The worst culprits are students. There are hundreds of students out there who are living with their boyfriends. The majority of female students in senior high schools in Kumasi live with their boyfriends. Two of these girls are now mothers still living with the fathers of their babies. The worst part is they did not complete their education.

It may seem prevalent among the youth but the adults are no exceptions. There are three women in my neighbourhood who got married after years of staying together. Not only staying together, but after having two to four children.

One may ask, why the increase in co-habitation? Is it as a result of civilisation and globalisation? Is it as a result of copying blindly? Or is it mere disrespect for our religious morals?

Why the increased spate in co-habitation in recent years?

Research has shown that co-habitation has increased by almost 900 per cent in the last 50 years and there are several reasons accounting for this. Co-habitants have posed numerous unfounded reasons for living together.

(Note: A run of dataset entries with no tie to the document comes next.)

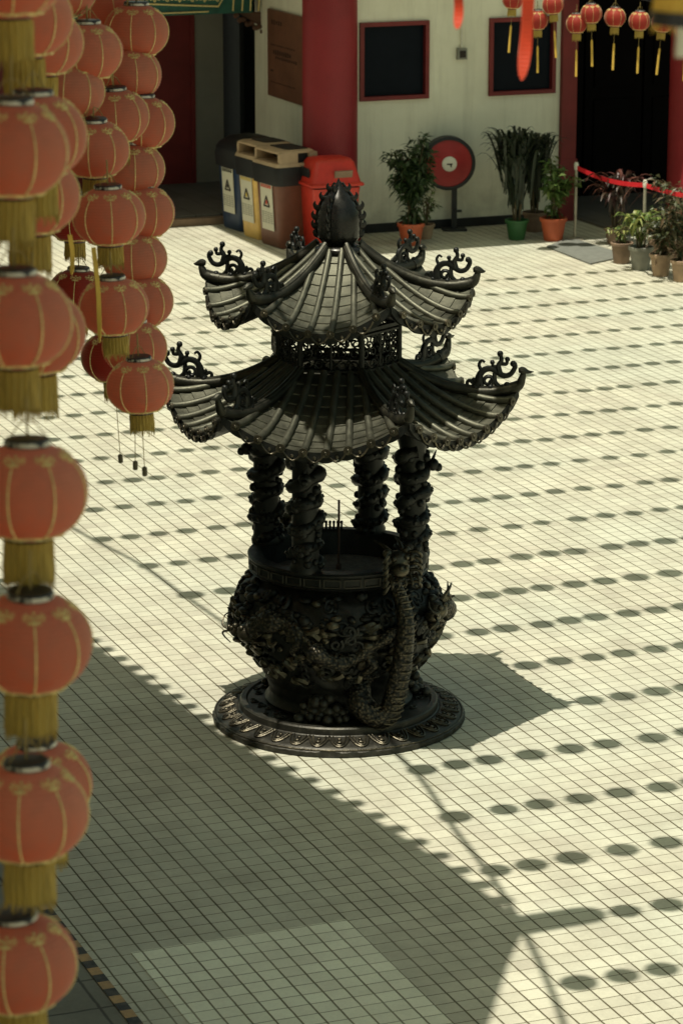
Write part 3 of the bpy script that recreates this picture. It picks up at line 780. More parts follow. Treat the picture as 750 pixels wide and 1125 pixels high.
# (u, v, apparent width in px, label)
LAN = [
 # front column, far left, strongly out of focus
 (8, -32, 131, 'big blurred lantern cut by the upper left corner, topmost of the front column'),
 (12, 165, 131, 'big dark red blurred lantern in the front column, second from the top'),
 (16, 352, 131, 'big blurred orange lantern in the front column, third from the top'),
 (31, 540, 133, 'big blurred lantern in the front column, level with the columns of the burner'),
 (34, 706, 133, 'big blurred lantern in the front column, third from the bottom, level with the burner bowl'),
 (31, 892, 133, 'big blurred lantern in the front column, second from the bottom, over the shaded floor'),
 (20, 1058, 131, 'lowest big blurred lantern in the front column, beside the striped edge strip'),
 # second column just behind
 (26, 20, 108, 'lantern half hidden behind the front column at the top left, its gold rim showing'),
 (38, 150, 114, 'orange lantern peeping out behind the second lantern of the front column'),
 (33, 214, 108, 'glowing orange lantern showing its lower half between the second and third front lanterns'),
 (38, 366, 112, 'orange lantern peeping out behind the third lantern of the front column'),
 (44, 862, 114, 'faded lantern whose top shows behind the second-lowest front lantern'),
 (46, 46, 92, 'lantern showing a bright gold hem at the top left, behind the half hidden one'),
 # middle columns
 (68, -12, 78, 'lantern cut by the top frame between the blurred front column and the middle column'),
 (97, 57, 78, 'lantern topmost in the middle column, right of the blurred ones'),
 (76, 99, 78, 'lantern half covered by the blurred front column, beside the brown faded one'),
 (104, 164, 78, 'lantern with yellow fringe in the middle column, second from the top'),
 (120, 238, 79, 'lantern in the middle column hanging just over the yellow ribbon, third from the top'),
 (125, 337, 79, 'lantern lowest in the middle column with its fringe over the next lantern'),
 (121, 14, 70, 'faded lantern near the top frame, left of the last column of lanterns'),
 (127, 128, 72, 'pale faded lantern between the middle column and the last column, second of its string'),
 # last columns
 (142, 82, 71, 'lantern second from the top of the inner right-hand string, above the deep orange one'),
 (145, 186, 71, 'deep orange lantern in the inner right-hand string, third from the top'),
 (148, 284, 71, 'dusty lantern of the inner right-hand string just above the sunlit floor, fourth from the top'),
 (148, 382, 72, 'bottom lantern of the inner right-hand string, fringe over the lowest lantern'),
 (150, 34, 71, 'sun-faded lantern topmost of the rightmost string, under the painted beam'),
 (156, 135, 71, 'sun-faded lantern second of the rightmost string, against the dark porch'),
 (157, 233, 71, 'faded lantern third of the rightmost string, beside the porch step'),
 (155, 331, 71, 'lantern fourth of the rightmost string, second from its bottom, over bright tiles'),
 (154, 424, 75, 'lowest lantern of the rightmost string, touching the burner roof tip in the picture'),
 (124, 392, 68, 'deep red lantern in shadow at the left of the lowest hanging lanterns'),
 (86, 322, 64, 'small dark red lantern seen in the gap beside the yellow ribbons'),
 (82, 240, 64, 'dark lantern above the gap with the yellow ribbons, mostly hidden'),
]
cloth_red_shade = None
bottom_ids = {29, 24, 30}; CORDED = []
for i, (u, v, wpx, lab) in enumerate(LAN):
    dep = .25 * F_ / wpx
    o = protoN if i == 0 else protoA if i == 13 else copy_tree(protoN, kmN) if i < 13 else copy_tree(protoA, kmA)
    o.location = at(u, v, dep); o.rotation_euler = (R(random.uniform(-2.5, 2.5)), R(random.uniform(-2.5, 2.5)), random.uniform(0, .785))
    o.scale = [random.uniform(.985, 1.015)] * 3
    tag(o, lab, 'lantern', 'orange paper lanterns hanging in columns at the left')
    if i in (30, 31, 32):
        for c in kids(o):
            if c.name.startswith('shade'):
                c.data = c.data.copy(); c.data.materials[0] = M['cloth_red']
    if i in (0, 7, 12, 13, 14, 19, 21, 25): CORDED.append(o)
    if i in bottom_ids:
        dz = {29: .165, 24: .30, 30: .26}[i]
        b = MB(); b.tube([(0, 0, -.10), (0, 0, -.15 - dz)], .0016, 5); b.build('pull_cord', M['cord'], o)
        b = MB(); b.lathe([(.006, 0), (.010, .003), (.010, .032), (.006, .036)], 12, (0, 0, -.18 - dz)); b.build('cord_weight', M['weight'], o)
# the topmost lantern of each string carries the cord up to the eave
for o in CORDED:
    p = o.location; b = MB(); b.tube([(0, 0, .10), (0, 0, 5.9 - p.z)], .004, 6); b.build('hanging_cord', M['cord'], o)
# loose ribbons
def ribbon(name, u0, v0, u1, v1, dep, wd, m, lab, cat):
    p, q = at(u0, v0, dep), at(u1, v1, dep); mid = (p + q) / 2 + _f * .015 + _r * .004
    c_ = crv([p, mid, q], 18); b = MB()
    rows = []
    for i, x in enumerate(c_):
        tw = .5 * math.sin(i * .25); w_ = wd * (1 if i < 13 else math.sqrt(max(.02, 1 - ((i - 12) / 5) ** 2)))
        dv = (_r * math.cos(tw) + _f * math.sin(tw)) * w_ / 2
        nn = (_f * math.cos(tw) - _r * math.sin(tw)) * .0025
        rows.append([x - dv - nn, x + dv - nn, x + dv + nn, x - dv + nn, x - dv - nn])
    b.grid(rows); return tag(b.build(name, m), lab, cat, None)
ribbon('red_ribbon', 580, -14, 573, 88, 7.0, .030, M['ribbon'], 'long orange red ribbon hanging blurred in front of the right window', 'ribbon')
ribbon('red_ribbon', 502, -14, 502, 32, 7.0, .022, M['ribbon'], 'short orange red ribbon end hanging blurred above the wall between the windows', 'ribbon')
ribbon('yellow_ribbon', 103, 272, 110, 376, 10.3, .016, M['ribbon_y'], 'long yellow ribbon hanging beside the lowest lantern of the middle column', 'ribbon')
ribbon('yellow_ribbon', 77, 258, 79, 302, 9.8, .015, M['ribbon_y'], 'short yellow ribbon beside the blurred lanterns, in front of the small dark red one', 'ribbon')
# one lantern close to the camera: only its yellow fringe reaches into the top right corner
o = copy_tree(protoA, kmA); o.location = at(756, -98, 4.5); tag(o, 'lantern cut by the top right corner, only its blurred yellow fringe showing', 'lantern')
b = MB(); b.tube([(0, 0, .10), (0, 0, .8)], .004, 6); b.build('hanging_cord', M['cord'], o)
for c in kids(o):
    if c.name.startswith('fringe'): c.data = c.data.copy(); c.data.materials[0] = M['ribbon_y']  # brighter yellow stands in for sunlight on this fringe
b = MB(); b.lathe([(.040, -.150), (.048, -.152), (.048, -.172), (.03, -.174)], 24); b.build('lower_ring', M['cap'], o)
b = MB(); b.box((-.030, -.03, -.195), (.020, .006, .045)); b.build('paper_tag', M['paper'], o, smooth=False)

# row of small tasselled lanterns below the hall eave
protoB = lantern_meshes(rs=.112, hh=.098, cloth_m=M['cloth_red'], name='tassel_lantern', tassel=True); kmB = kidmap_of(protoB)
TOP = [(563, -1, 'leftmost small red lantern of the row under the hall eave, half cut by the frame'),
       (590, 22, 'small red lantern hanging lower in front of the right window, second from left'),
       (607, 5, 'small red lantern at the right side of the window, third from left'),
       (633, 26, 'small red lantern hanging low before the dark doorway, fourth from left'),
       (649, 15, 'small red lantern overlapping its neighbours above the doorway, fifth from left'),
       (675, 19, 'pinkish red small lantern with long yellow tassel, in the middle above the doorway'),
       (702, 23, 'small red lantern with gold ribs and long tassel, third from the right of its row'),
       (727, 25, 'small red lantern with a short tassel beside the blurred yellow fringe'),
       (752, 32, 'small red lantern at the right frame edge, end of the row')]
for i, (u, v, lab) in enumerate(TOP):
    o = protoB if i == 0 else copy_tree(protoB, kmB)
    o.location = wall_y(u, v, 13.25 + .1 * (i % 2)); o.rotation_euler = (R(random.uniform(-4, 4)), R(random.uniform(-4, 4)), random.uniform(0, .78))
    tag(o, lab, 'lantern', 'small red lanterns under the hall eave')
    p = o.location
b = MB(); b.tube(crv([wall_y(u, v - 21, 13.3) for u, v in ((520, -8), (563, 0), (600, 4), (640, 10), (690, 18), (752, 28), (830, 30))], 40), .004, 6)
tag(b.build('lantern_wire', M['wire']), 'wire carrying the row of small red lanterns under the hall eave', 'wire')

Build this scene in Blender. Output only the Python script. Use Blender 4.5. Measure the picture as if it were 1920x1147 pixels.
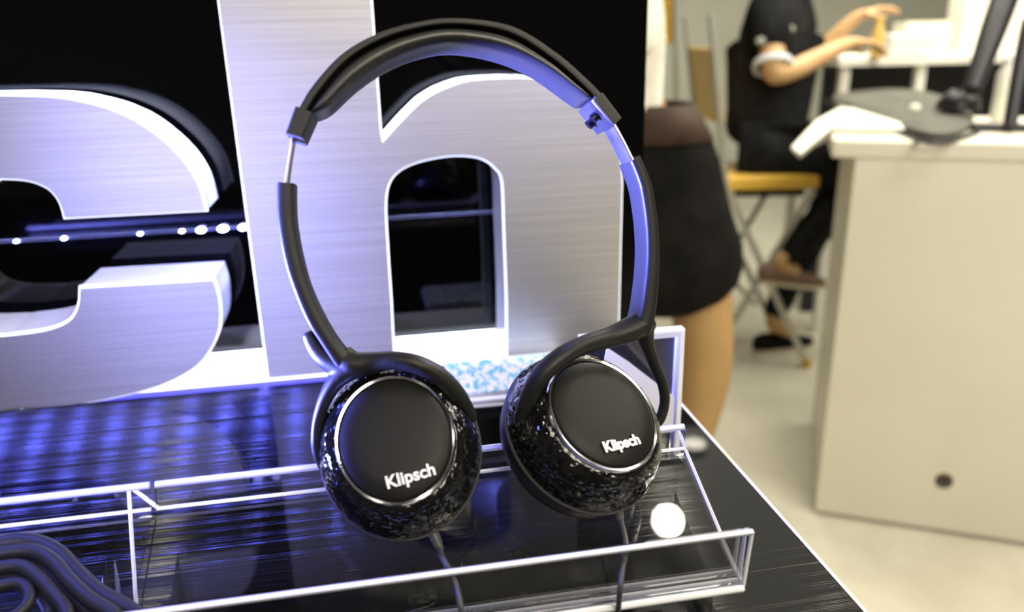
import bpy, bmesh, math, random
from mathutils import Vector, Matrix
random.seed(7)
for o in list(bpy.data.objects): bpy.data.objects.remove(o)
scene = bpy.context.scene
COL = scene.collection

# ------------------------------------------------------------------ camera
W, H, FPX = 1920.0, 1147.0, 1500.0
PITCH, YAW, ROLL = math.radians(18.7), math.radians(10.0), math.radians(1.36)
CAM = Vector((0, 0, .28))            # 28 cm above the table top (z = 0)
FLOOR = -0.98
fw = Vector((math.sin(YAW)*math.cos(PITCH), math.cos(YAW)*math.cos(PITCH), -math.sin(PITCH)))
r0 = Vector((math.cos(YAW), -math.sin(YAW), 0)); u0 = r0.cross(fw)
rt = math.cos(ROLL)*r0 - math.sin(ROLL)*u0
up = math.sin(ROLL)*r0 + math.cos(ROLL)*u0
cd = bpy.data.cameras.new('camera'); cam = bpy.data.objects.new('camera', cd); COL.objects.link(cam)
cam.matrix_world = Matrix(((rt.x, up.x, -fw.x, CAM.x), (rt.y, up.y, -fw.y, CAM.y), (rt.z, up.z, -fw.z, CAM.z), (0, 0, 0, 1)))
cd.sensor_fit = 'HORIZONTAL'; cd.sensor_width = 36; cd.lens = 36*FPX/W
cd.clip_start = .02; cd.clip_end = 60
cd.dof.use_dof = True; cd.dof.focus_distance = .44; cd.dof.aperture_fstop = 5.2
scene.camera = cam

# ------------------------------------------------------------------ world, lights, exposure
scene.view_settings.view_transform = 'Standard'; scene.view_settings.look = 'None'
scene.view_settings.gamma = 1; scene.view_settings.use_curve_mapping = False
scene.view_settings.exposure = 0.0
world = bpy.data.worlds.new('hall_light'); scene.world = world; world.use_nodes = True
world.node_tree.nodes['Background'].inputs[0].default_value = (1.0, .93, .80, 1)
world.node_tree.nodes['Background'].inputs[1].default_value = .12

def area(name, loc, target, sx, sy, col, watts):
    l = bpy.data.lights.new(name, 'AREA'); l.shape = 'RECTANGLE'; l.size = sx; l.size_y = sy
    l.color = col; l.energy = watts
    o = bpy.data.objects.new(name, l); COL.objects.link(o)
    o.location = loc; o.rotation_euler = (Vector(target)-Vector(loc)).to_track_quat('-Z', 'Y').to_euler()
    return o
area('hall_ceiling_light_back', (2.2, 2.6, 1.85), (1.9, 2.7, -1), 2.4, 2.4, (1, .95, .79), 155)
area('hall_ceiling_light_aisle', (1.9, .4, 1.85), (1.6, 1.3, -1), 1.0, 1.0, (1, .94, .80), 45)
area('added_warm_front_fill', (.7, -1.5, 1.7), (.15, .65, .15), 1.6, 1.2, (1, .90, .72), 74)  # added warm fill from behind the viewer, brightens the letter faces
cl_ = area('sign_canopy_light', (-.25, .698, .85), (-.25, .6981, 0), 1.3, .04, (.78, .84, 1), 4); cl_.data.spread = math.radians(8)
st_ = area('added_blue_front_fill', (-.38, .0, .50), (-.10, .652, .06), .2, .2, (.42, .42, 1), .9); st_.data.spread = math.radians(26)  # added unseen blue fill, tints the h stem and lower c
bs_ = area('added_blue_low_fill', (-.42, .43, .035), (.06, .41, .25), .10, .08, (.18, .20, 1), 14); bs_.data.spread = math.radians(50)  # added unseen blue fill for the headband underside and right arm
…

A school of thought has blamed it on changing social values stemming from globalisation and civilisation. Another has cited the fear of marriage as a factor for living with the opposite sex while others say they want to spend more time with their significant others.

Co-habitants have posed that their reasons for staying together without marriage is sounding though it is abhorred by religion and social values.

The way forward

We must remember our virtues and values. Marriage is graceful and bestows happiness on couples.

My fervent hope is that the Property Rights and Spouses Bill which, among other things, will protect co-habitants, especially women, in the event of a break-up, never gets accepted in our body of laws.

We should opt for marriage and not this abhorred act.

It also requires collective efforts to flush out this humiliating act. As said by Counsellor Adofoli, education and awareness about marriage should be intensified. Religious groups are principal in curing this ailment.